Golioth Shows Off Its Web Console's Powers for Digital Twin and Custom User Interface Projects

Frontend engineer Rodrigo Chireia creates an Adafruit MagTag's "digital twin" to demonstrate the power of custom UIs.

Internet of Things (IoT)-focused development platform company Golioth is hoping to power your next project's user interface, with frontend engineer Rodrigo Chireia showcasing how your can connect "any stack you want" to the company's Golioth Web Console.

"To demonstrate," Chireia writes of the company's example project, "we built a web interface around the image of an Adafruit MagTag, a development board we use for our developer training program. It’s pretty cool to click a button on the the image and see the device in your hand react."

Golioth is hoping to tempt users to its Web Console with a demo of its suitability for custom user interface projects. (📹: Golioth)

Key to the project is the Golioth Web Console, the interface to the company's IoT cloud platform. A simple firmware is loaded onto the Adafruit MagTag board, written in Golioth's Arduino software development kit (SDK) and designed to read and set data via LightDB — setting up the stage for the creation of a "digital twin," in which a virtual version of the board can be used to control the physical version and vice-versa.

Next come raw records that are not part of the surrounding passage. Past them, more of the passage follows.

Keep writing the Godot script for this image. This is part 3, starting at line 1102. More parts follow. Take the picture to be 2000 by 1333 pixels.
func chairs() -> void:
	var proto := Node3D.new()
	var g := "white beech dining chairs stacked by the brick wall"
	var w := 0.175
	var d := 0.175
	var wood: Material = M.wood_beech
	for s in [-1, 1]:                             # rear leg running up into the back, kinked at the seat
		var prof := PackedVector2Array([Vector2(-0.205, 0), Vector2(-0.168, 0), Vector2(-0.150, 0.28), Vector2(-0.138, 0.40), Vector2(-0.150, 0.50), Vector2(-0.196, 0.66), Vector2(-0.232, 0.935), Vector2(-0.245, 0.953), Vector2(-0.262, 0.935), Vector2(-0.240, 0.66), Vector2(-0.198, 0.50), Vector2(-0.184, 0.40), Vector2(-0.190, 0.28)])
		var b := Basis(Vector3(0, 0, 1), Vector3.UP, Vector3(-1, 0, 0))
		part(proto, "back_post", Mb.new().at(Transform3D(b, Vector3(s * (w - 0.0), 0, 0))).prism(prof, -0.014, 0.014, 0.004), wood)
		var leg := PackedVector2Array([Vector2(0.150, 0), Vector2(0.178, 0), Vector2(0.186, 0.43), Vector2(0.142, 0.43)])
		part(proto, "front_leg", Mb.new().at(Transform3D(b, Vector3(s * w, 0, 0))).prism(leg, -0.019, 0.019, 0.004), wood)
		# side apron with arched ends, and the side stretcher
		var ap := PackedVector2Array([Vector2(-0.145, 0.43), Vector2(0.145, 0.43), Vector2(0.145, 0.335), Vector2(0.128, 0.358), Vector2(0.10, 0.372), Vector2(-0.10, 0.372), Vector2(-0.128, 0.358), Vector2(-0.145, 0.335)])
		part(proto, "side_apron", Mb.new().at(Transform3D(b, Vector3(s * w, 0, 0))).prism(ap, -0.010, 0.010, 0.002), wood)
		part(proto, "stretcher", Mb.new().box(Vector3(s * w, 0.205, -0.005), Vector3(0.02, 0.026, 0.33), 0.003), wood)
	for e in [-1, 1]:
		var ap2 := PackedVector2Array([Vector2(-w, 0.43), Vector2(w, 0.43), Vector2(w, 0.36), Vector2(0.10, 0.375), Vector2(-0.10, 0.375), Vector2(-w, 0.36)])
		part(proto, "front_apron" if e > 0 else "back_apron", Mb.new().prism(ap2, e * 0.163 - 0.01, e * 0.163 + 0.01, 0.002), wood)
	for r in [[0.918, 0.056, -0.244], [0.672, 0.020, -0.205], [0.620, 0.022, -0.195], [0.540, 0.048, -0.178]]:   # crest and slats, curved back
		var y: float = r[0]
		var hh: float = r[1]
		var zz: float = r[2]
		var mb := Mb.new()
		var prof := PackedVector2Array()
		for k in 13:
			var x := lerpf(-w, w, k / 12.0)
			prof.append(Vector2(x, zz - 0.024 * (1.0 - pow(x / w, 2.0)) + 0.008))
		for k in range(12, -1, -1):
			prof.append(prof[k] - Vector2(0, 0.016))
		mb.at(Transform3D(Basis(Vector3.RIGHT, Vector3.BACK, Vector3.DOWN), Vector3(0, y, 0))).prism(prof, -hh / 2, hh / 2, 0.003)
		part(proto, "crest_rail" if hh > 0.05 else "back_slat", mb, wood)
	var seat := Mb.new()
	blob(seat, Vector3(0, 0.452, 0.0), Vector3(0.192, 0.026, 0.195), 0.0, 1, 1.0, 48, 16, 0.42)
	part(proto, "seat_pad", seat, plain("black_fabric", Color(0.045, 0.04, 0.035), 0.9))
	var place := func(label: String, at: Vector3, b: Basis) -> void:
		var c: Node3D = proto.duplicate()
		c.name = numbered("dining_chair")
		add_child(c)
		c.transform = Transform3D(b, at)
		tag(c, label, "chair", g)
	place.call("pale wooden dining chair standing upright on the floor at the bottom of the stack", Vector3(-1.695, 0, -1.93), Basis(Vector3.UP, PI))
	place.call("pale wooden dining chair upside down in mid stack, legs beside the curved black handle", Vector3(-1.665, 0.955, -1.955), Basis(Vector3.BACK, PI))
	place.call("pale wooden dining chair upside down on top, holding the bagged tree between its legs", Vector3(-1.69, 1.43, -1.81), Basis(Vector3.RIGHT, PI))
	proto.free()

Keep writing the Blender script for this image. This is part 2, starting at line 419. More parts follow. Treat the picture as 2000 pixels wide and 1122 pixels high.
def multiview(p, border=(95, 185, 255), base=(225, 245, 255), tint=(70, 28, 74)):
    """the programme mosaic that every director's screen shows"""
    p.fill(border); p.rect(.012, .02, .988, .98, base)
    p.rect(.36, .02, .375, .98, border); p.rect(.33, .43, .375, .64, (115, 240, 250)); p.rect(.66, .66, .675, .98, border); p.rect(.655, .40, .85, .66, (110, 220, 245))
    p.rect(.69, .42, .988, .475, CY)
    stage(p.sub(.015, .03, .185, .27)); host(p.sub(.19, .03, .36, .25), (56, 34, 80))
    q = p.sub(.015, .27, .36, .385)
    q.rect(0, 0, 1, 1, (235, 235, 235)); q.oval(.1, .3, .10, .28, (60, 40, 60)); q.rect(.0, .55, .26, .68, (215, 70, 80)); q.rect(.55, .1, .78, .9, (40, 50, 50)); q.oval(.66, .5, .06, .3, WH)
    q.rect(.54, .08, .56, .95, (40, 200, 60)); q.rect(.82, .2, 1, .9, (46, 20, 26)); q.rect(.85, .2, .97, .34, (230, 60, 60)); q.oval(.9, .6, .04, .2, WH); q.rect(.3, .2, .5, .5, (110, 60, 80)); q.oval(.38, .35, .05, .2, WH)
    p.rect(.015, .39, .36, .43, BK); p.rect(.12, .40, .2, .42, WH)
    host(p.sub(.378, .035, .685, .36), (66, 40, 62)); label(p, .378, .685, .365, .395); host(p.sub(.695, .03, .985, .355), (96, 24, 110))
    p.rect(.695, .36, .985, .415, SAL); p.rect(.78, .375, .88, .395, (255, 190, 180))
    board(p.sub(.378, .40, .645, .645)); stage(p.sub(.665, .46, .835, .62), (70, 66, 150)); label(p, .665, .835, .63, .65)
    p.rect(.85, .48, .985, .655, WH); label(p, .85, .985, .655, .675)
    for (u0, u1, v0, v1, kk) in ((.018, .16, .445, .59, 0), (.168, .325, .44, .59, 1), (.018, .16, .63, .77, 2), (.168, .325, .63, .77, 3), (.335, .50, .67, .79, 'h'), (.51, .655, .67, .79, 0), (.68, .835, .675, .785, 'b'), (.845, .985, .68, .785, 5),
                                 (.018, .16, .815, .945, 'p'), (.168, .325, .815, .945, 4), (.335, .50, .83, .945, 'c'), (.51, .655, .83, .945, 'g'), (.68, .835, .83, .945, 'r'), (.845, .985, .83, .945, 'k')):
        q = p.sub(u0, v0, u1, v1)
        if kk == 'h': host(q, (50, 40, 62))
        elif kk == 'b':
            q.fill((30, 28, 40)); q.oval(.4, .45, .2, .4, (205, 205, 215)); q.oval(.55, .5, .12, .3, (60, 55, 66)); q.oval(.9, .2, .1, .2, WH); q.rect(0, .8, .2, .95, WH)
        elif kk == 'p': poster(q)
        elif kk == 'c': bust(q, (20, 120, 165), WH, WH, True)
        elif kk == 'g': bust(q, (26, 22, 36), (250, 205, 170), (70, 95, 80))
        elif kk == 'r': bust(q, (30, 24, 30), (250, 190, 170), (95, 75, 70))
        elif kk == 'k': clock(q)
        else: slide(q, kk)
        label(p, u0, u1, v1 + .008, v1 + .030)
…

"The front-end was bootstrapped using Vite’s react-ts template. I’m also using Mantine as a component library for this application," Chireia continues. "We're able to connect and listen to state changes using the WebSocket API. But we also want to display the current state, and be able to update the desired state from here.

"The data coming from the current state allows us to build a virtual replica of the MagTag on the UI. With some CSS magic we can display its text, LEDs, and light [sensor]. To set the desired state, we’re going to send some POST requests using our REST API, using the same API Keys that we input on the form."

The resulting digital twin allows for control of a range of the board's functions, including the RGB LEDs, text, and its buttons; the on-board light sensor is also used, automatically switching the web interface into a dark theme when the ambient light level is low. "Buttons don’t have an actual state, so here I just added some boxes on top of their positions on the MagTag image," Chireia explains.

"The device is also listening for changes on the desired state, so when the buzz state changes to true, the device will take action. In this case, the actual MagTag will emit a buzz, and then change the desired buzz state back to 0."

The full demo is available on the Golioth blog now.